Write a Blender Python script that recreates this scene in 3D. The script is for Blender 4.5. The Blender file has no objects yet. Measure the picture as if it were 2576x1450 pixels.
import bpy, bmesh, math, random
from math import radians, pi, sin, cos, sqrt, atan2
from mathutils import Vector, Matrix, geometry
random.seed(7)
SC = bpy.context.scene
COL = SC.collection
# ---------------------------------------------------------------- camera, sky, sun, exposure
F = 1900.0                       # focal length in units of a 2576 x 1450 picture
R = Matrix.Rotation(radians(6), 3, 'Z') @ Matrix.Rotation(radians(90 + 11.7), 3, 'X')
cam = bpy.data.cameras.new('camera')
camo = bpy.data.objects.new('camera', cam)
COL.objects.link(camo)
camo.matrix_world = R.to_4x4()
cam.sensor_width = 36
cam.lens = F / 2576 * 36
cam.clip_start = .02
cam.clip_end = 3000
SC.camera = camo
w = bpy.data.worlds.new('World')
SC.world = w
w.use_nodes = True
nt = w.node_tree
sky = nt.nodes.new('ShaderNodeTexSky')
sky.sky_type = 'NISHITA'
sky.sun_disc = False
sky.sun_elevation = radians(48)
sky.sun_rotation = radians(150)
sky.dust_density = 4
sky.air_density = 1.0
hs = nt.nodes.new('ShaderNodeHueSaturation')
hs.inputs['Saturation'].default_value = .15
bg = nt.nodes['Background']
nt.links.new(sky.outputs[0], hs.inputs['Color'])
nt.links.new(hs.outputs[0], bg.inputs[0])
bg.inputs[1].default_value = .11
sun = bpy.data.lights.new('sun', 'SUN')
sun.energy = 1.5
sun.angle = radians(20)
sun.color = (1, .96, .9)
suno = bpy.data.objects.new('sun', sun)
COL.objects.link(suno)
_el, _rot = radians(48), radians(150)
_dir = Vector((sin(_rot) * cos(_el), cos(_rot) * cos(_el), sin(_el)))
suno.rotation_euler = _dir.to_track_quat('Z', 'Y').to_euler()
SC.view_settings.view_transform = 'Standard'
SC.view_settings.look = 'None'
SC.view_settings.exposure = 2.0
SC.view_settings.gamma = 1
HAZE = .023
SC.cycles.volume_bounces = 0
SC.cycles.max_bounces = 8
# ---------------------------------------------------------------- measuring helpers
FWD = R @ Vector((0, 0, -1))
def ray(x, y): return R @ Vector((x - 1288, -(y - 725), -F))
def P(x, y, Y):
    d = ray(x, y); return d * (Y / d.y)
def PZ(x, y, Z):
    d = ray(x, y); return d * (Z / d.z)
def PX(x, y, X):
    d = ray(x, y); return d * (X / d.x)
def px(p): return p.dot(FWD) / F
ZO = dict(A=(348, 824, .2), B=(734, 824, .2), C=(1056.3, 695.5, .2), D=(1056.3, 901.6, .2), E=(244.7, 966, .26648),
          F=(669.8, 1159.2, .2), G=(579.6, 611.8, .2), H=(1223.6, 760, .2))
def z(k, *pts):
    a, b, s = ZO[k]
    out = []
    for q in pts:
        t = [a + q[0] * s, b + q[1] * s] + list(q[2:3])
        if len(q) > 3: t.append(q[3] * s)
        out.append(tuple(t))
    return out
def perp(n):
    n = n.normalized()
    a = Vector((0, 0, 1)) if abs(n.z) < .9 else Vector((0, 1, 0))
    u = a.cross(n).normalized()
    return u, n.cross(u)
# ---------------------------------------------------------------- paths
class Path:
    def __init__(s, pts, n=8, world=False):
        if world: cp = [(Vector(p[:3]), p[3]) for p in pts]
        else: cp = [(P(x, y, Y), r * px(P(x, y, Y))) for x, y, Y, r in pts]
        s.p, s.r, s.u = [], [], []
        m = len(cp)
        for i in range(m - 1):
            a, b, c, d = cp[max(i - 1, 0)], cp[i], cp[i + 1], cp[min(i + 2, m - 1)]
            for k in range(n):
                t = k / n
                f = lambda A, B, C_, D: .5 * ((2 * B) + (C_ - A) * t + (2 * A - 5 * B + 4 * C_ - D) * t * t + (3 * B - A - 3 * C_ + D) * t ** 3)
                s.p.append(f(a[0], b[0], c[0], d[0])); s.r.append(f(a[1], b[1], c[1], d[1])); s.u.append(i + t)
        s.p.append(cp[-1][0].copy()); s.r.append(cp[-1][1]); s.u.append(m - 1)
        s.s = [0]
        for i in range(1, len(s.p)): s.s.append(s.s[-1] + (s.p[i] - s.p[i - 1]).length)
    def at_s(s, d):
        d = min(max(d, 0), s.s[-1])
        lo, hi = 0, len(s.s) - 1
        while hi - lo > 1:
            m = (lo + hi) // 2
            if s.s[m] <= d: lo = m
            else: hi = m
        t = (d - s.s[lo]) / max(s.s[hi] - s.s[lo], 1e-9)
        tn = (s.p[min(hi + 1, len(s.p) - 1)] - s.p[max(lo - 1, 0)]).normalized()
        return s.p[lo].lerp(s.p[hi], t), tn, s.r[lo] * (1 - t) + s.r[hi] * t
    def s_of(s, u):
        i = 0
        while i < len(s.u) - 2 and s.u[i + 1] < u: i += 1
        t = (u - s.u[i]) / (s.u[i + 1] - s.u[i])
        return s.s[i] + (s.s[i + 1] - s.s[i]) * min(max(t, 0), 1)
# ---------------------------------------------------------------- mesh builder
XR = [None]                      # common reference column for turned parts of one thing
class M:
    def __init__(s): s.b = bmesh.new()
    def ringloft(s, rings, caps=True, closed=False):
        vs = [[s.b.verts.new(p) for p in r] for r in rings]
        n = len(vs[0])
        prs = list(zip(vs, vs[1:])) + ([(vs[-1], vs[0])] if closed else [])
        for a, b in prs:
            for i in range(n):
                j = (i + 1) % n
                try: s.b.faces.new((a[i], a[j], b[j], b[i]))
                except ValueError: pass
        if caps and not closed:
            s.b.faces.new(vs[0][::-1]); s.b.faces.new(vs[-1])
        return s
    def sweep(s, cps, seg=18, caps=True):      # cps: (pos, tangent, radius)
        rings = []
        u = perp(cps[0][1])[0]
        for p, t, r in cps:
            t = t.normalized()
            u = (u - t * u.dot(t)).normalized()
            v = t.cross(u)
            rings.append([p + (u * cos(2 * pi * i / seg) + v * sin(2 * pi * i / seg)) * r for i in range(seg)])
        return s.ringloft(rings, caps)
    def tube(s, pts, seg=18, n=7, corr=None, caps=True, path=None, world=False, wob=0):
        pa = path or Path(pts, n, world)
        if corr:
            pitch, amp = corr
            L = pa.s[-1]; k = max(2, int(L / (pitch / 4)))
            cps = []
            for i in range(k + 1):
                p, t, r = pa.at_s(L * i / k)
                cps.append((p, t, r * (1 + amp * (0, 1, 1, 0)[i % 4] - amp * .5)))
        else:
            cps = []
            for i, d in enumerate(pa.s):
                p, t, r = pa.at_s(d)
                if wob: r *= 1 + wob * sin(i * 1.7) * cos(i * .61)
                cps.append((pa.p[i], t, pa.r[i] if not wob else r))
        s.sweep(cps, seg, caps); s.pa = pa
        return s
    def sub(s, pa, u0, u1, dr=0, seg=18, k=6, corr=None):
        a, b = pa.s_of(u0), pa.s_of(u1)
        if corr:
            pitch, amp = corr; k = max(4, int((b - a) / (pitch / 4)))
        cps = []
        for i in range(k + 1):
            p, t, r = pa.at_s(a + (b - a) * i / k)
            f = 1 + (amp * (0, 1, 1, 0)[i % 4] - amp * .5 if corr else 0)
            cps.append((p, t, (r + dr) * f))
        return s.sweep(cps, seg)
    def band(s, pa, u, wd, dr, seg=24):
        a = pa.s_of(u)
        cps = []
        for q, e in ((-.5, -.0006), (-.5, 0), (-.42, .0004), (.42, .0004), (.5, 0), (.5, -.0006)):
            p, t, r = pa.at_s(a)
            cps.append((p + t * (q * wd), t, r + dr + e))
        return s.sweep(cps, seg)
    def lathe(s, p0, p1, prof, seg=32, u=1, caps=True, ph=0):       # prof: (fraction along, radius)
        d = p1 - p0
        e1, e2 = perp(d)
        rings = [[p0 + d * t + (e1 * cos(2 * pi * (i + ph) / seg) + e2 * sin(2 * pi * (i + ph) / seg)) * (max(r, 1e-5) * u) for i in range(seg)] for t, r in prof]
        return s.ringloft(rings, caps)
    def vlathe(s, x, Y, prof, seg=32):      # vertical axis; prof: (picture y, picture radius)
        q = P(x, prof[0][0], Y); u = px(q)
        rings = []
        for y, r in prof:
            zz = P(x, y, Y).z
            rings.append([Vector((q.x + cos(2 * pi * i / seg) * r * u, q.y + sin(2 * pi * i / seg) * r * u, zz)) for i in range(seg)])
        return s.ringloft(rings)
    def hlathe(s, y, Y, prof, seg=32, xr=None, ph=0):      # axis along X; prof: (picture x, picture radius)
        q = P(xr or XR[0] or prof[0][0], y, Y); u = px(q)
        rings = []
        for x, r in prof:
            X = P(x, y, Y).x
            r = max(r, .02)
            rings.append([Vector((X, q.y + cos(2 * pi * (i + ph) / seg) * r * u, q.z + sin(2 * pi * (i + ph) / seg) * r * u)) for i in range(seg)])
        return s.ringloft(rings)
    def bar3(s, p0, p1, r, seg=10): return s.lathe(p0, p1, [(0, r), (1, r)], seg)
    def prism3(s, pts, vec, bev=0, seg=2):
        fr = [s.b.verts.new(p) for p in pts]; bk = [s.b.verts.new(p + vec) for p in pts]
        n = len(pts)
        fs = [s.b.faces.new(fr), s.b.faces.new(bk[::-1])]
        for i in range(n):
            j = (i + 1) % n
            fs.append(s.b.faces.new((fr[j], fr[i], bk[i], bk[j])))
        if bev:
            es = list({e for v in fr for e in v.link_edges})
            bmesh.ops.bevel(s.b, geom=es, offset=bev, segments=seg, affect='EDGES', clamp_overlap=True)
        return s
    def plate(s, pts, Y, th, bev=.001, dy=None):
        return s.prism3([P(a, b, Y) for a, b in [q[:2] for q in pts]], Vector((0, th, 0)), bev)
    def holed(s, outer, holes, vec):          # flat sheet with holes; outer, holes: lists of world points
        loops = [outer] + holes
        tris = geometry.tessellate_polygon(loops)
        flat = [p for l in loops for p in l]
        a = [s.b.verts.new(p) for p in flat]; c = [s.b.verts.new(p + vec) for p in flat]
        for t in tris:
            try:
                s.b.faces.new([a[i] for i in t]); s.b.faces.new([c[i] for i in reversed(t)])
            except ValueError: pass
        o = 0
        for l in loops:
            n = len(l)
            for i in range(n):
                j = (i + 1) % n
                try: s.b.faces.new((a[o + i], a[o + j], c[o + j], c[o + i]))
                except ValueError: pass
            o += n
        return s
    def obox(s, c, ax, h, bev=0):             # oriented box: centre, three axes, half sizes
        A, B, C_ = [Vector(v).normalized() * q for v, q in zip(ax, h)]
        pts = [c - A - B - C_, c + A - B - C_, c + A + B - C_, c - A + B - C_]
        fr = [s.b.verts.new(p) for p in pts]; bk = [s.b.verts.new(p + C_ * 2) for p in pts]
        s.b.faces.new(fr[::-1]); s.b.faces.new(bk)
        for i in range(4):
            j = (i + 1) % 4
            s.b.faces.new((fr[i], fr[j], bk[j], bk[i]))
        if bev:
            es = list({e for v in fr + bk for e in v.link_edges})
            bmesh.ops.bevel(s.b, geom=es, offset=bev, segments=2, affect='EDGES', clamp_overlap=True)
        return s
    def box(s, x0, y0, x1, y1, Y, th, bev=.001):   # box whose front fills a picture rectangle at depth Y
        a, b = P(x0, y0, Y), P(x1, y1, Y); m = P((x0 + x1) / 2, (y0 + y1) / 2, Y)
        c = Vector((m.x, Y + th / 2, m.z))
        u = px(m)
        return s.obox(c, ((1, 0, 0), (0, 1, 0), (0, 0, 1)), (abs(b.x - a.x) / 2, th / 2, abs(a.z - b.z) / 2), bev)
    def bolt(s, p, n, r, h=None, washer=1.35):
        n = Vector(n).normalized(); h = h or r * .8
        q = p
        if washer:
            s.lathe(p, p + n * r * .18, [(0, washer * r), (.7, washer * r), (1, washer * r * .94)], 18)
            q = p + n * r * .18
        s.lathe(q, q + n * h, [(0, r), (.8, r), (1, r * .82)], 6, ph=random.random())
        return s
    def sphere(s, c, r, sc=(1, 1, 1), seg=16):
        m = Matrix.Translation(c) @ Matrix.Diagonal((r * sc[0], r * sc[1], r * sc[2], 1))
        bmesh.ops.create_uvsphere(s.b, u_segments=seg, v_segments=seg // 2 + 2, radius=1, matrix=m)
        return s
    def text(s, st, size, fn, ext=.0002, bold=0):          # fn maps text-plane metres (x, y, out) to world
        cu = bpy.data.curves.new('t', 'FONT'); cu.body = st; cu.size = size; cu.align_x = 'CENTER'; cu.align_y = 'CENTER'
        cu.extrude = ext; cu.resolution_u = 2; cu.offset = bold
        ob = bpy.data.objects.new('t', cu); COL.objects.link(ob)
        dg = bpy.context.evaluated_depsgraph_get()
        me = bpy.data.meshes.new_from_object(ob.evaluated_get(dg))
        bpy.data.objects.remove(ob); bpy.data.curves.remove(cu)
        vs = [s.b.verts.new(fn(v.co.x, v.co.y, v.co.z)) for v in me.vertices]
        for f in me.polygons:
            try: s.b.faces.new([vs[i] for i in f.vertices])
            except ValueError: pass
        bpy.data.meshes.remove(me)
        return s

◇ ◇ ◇

Work to do:
In the material above, show every line where the word "picture" turns up.

Result:
Write a Blender Python script that recreates this scene in 3D. The script is for Blender 4.5. The Blender file has no objects yet. Measure the picture as if it were 2576x1450 pixels.
F = 1900.0                       # focal length in units of a 2576 x 1450 picture
    def vlathe(s, x, Y, prof, seg=32):      # vertical axis; prof: (picture y, picture radius)
    def hlathe(s, y, Y, prof, seg=32, xr=None, ph=0):      # axis along X; prof: (picture x, picture radius)
    def box(s, x0, y0, x1, y1, Y, th, bev=.001):   # box whose front fills a picture rectangle at depth Y